Clarification: This story has been updated to better describe Katie Davis’ title and perspective.
As the digital media landscape grows and changes—especially with the introduction of generative artificial intelligence—and students gain access to technology at increasingly younger ages, it’s vital to teach them how to use digital tools safely and appropriately, educators and experts say.
“Technology is growing each and every day,” said Nicole Sandrowicz, the school-based technology specialist at Bailey’s Elementary School for the Arts and Sciences in Falls Church, Va. “We are starting with our youngest learners to build these skills so that when they do get to using the technology a little bit more advanced, they already have a basis of how to be a good person using this technology.”
Sandrowicz spends one hour every week for the first month of the school year teaching K-2 students the basics of digital citizenship and then incorporates these skills throughout the academic year. This strategy has allowed students to adopt digital citizenship and literacy skills at an early age, she said.

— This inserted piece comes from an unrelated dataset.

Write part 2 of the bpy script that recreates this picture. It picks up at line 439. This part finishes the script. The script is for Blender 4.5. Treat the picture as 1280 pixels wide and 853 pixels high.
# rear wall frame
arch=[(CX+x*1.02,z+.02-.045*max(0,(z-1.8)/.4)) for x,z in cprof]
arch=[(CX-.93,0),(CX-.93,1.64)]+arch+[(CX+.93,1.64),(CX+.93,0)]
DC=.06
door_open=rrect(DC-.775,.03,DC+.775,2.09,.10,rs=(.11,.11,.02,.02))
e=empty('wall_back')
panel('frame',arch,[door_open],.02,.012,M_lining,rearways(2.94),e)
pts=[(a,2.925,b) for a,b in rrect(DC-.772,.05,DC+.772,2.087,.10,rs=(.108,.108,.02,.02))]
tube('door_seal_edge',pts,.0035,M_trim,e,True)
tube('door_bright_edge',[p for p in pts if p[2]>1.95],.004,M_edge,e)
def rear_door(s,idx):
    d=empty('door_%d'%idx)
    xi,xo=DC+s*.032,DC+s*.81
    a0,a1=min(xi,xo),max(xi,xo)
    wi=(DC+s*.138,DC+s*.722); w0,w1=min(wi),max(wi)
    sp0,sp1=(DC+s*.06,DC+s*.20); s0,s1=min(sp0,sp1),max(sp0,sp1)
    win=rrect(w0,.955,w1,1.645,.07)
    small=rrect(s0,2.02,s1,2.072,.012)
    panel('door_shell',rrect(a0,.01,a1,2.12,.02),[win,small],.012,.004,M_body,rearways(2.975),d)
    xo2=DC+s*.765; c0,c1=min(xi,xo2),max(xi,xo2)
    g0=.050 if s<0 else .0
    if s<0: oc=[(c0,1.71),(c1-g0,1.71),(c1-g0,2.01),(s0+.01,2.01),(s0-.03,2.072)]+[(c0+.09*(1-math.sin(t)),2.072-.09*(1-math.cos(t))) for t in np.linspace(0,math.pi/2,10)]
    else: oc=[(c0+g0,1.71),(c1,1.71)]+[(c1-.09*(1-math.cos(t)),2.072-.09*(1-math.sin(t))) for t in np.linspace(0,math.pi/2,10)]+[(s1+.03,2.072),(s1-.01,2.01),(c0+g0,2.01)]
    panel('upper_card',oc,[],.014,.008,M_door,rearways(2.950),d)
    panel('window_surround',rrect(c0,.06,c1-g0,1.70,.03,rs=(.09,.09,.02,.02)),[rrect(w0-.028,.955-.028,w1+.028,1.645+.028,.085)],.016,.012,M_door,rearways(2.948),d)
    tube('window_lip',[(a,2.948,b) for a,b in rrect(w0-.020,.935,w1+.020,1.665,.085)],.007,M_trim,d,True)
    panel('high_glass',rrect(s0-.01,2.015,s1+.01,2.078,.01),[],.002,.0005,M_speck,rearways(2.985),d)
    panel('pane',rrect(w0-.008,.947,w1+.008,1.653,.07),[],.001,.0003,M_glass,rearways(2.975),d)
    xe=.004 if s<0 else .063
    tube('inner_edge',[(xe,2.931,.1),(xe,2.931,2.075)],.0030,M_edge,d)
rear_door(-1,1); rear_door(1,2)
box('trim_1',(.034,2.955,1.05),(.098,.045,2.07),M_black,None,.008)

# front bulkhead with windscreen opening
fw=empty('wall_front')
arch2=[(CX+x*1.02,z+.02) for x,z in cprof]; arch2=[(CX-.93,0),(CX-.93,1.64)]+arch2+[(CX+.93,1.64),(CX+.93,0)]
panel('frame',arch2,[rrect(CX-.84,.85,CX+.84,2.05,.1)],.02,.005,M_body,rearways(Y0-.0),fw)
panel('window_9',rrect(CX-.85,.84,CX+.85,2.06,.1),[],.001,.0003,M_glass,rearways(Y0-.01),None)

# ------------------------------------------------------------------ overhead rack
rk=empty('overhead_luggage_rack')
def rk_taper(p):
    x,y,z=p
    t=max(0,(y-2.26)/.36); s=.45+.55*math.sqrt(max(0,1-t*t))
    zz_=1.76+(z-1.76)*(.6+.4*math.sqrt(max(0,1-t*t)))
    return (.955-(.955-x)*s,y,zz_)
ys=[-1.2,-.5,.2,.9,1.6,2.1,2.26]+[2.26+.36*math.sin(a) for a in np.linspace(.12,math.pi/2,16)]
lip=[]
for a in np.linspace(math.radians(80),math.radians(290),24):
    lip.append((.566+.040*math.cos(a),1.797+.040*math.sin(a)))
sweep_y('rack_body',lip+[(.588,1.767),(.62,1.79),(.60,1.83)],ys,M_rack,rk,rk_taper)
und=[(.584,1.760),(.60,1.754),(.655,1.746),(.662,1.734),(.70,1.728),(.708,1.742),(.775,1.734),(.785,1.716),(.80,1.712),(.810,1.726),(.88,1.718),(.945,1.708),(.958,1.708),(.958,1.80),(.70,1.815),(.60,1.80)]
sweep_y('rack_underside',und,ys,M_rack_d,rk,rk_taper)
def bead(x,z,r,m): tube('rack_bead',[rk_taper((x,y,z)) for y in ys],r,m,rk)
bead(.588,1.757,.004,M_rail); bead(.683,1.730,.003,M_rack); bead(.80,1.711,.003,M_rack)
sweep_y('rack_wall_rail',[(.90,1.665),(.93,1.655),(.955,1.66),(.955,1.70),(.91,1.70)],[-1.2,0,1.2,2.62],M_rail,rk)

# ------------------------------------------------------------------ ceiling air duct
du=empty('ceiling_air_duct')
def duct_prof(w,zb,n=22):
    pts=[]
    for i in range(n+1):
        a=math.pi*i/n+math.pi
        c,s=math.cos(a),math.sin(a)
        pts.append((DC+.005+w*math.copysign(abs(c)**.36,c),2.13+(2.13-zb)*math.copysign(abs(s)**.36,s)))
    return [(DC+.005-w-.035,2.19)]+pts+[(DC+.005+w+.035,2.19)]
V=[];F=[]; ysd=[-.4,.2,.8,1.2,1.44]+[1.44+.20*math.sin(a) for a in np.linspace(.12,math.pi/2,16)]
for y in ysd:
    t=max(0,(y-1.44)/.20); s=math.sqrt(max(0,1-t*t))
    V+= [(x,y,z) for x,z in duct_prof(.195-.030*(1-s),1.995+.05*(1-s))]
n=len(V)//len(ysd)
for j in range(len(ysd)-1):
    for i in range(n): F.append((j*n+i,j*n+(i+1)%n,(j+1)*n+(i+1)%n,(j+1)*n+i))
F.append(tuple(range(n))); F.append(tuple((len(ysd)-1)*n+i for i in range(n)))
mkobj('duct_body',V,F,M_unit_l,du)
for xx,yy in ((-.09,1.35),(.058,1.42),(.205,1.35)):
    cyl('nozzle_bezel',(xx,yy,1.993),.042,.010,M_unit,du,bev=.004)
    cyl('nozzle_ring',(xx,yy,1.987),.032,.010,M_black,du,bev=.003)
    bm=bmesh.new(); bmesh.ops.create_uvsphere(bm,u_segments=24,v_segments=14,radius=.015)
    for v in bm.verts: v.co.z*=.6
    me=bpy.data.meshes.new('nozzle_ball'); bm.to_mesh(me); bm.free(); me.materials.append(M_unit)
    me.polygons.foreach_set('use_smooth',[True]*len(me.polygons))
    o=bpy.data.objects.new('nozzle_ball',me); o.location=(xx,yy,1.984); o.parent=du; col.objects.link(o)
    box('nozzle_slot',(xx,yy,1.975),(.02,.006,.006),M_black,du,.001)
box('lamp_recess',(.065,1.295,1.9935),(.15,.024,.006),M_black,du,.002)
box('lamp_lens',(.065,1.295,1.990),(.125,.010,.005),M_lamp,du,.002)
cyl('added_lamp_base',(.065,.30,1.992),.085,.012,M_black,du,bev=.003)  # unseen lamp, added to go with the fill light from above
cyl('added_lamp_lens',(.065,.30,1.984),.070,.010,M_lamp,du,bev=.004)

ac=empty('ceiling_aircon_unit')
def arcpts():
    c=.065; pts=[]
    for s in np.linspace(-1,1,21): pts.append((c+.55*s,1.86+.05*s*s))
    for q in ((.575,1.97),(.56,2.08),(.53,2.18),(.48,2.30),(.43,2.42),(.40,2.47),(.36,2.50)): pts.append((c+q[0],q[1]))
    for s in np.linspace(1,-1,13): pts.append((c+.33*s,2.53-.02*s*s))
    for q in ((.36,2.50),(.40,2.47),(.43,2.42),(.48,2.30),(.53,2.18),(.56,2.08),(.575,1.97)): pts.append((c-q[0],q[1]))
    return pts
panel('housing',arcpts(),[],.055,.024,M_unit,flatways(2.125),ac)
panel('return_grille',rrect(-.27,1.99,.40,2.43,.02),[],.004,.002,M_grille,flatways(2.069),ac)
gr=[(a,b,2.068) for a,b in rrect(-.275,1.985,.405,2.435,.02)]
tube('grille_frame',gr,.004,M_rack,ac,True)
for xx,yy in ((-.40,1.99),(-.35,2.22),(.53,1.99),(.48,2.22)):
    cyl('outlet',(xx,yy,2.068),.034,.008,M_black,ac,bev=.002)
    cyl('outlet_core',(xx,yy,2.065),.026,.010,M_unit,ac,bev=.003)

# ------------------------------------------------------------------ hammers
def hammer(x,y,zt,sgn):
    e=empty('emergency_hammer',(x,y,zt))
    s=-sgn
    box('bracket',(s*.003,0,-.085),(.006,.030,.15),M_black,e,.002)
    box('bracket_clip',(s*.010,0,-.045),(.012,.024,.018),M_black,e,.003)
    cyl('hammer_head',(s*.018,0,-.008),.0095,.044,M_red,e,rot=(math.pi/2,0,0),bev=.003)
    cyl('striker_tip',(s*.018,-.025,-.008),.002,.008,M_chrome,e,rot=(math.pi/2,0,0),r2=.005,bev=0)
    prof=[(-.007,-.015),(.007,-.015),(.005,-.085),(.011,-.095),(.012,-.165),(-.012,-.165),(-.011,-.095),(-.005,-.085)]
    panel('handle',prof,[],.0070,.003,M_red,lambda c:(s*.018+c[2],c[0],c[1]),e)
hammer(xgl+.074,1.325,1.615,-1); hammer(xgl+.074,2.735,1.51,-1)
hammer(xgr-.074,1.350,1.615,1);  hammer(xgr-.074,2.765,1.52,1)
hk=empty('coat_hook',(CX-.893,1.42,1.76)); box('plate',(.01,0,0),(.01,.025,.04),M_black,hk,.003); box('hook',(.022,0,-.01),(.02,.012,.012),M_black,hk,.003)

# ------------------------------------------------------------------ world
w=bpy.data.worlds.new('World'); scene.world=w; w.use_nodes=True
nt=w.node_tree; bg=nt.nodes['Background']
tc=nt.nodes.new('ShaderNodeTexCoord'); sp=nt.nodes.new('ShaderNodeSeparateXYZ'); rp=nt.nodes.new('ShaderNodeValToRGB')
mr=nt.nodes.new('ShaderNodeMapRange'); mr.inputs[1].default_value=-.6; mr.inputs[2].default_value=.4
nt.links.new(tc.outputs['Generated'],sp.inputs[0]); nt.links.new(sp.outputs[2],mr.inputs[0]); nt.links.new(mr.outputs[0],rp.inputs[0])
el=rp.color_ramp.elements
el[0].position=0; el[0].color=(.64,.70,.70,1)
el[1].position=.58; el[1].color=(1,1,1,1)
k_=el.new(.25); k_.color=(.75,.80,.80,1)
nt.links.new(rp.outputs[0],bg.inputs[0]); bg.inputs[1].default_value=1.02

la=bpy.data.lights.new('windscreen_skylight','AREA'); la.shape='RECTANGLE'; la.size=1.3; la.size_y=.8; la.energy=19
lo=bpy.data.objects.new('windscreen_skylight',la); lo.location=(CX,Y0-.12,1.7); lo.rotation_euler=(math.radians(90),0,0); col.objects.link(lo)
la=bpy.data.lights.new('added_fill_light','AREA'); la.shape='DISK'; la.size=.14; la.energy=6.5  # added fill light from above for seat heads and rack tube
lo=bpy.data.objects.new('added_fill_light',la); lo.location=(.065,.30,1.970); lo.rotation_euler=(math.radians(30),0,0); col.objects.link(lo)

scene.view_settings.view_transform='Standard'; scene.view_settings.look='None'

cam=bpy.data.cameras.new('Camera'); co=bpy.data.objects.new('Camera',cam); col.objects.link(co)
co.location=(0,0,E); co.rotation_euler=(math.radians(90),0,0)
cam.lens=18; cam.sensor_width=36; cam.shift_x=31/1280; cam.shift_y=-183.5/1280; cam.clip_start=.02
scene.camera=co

Experts say elementary students need to be explicitly taught digital citizenship skills, like healthy media time limits, understanding that media can be human-made and generated by AI, and that not everyone or every piece of media online is safe to interact with.
According to a 2025 report by Common Sense Media, 40% of children have a tablet, and about 8% have a personal phone by the age of 2. Additionally, screen time for children ages 2 to 4 is an average of 2 hours and 8 minutes per day, the report showed.
At Bailey’s Elementary, educators make visuals, using material from Common Sense Media, to showcase how students can exhibit healthy screen time habits. For example, one graphic shows a student putting away an electronic device ahead of bedtime. Educators also talk to students about how there are websites and digital tools that show false information, which is why it’s important to pause and think about reliable sources, like a library or a trusted adult, said Jodie Safer, a STEAM teacher at Bailey’s Elementary.
Katie Davis, a professor in the Information School at the University of Washington and the co-director of the Center for Digital Youth, said digital citizenship for students in grades K-5 is more about modeling appropriate boundaries and habits with digital tools than letting them test out these tools on their own.
For example, educators can model “habits like limiting their time [on a digital platform] and recognizing when they’ve had too much or if a particular content is overstimulating,” said Davis.
How to teach students to be kind online
Safer said the school is focused on teaching its youngest learners how to be kind online. For example, if students notice people cyberbullying others, Safer and her team are showing students how they can stand up for that person, or inform a trusted adult to help resolve the situation.
Safer uses Common Sense Media’s digital citizenship curriculum—Arms, Legs, Guts, Feet, Heart, and Head—to create more digestible lessons for students in kindergarten, first, and second grade. According to the Common Sense Media website, each character covers a different lesson:
- Arms ask: “How do we balance our time with technology?”
- Heart asks: “What are ways you can be kind online?”
- Guts ask: “How do you stay safe online?”
- Feet ask: “What footprints are you leaving online?”
- Legs ask: “How do you stand up for people you care about?”
- Head asks: “How do you know something you see or hear is true?”
Bailey’s Elementary holds a Digital Citizenship Week each year using Common Sense Media’s characters. Each student may dress in the color of one of the body parts, which then correlates to a specific practice or habit. For example, on the day of Arms, students can wear green and practice healthy habits around tech. In this instance, ‘Arms’ can put away digital devices when screen time is up. Sandrowicz tells students, “we have to put the device away, just like arms do,” when students need to return computers to their designated location in the classroom.
The role of AI in digital citizenship
Young students should also be learning about AI in age-appropriate ways, said Davis.
“In the early years, it’s more about [how] not everything is generated by a human, and how can we detect that,” she said.
At Henry P. Clough School in Mendon, Mass., K-4 students are also learning digital citizenship skills. Principal Liz Garden brings in a representative from the school’s district attorney’s office every year to talk to students about cyberbullying. In more recent years, these conversations have expanded to cover AI, she said.
For example, students learn about AI-generated images and how to tell them apart from real ones. For kids to realize that not everything they see online is an “actual real thing” is really “eye-opening” for them, said Garden.
Garden said students are coming into preschool and kindergarten already being “online and exposed to different apps,” so schools can’t afford to wait to address these topics with them.
“When I was in the 2nd grade, my world was so small,” said Garden. “Now my own children and my students, their worlds are huge, and it can be a great thing, but it also can be an overwhelming and scary thing as well,” she said.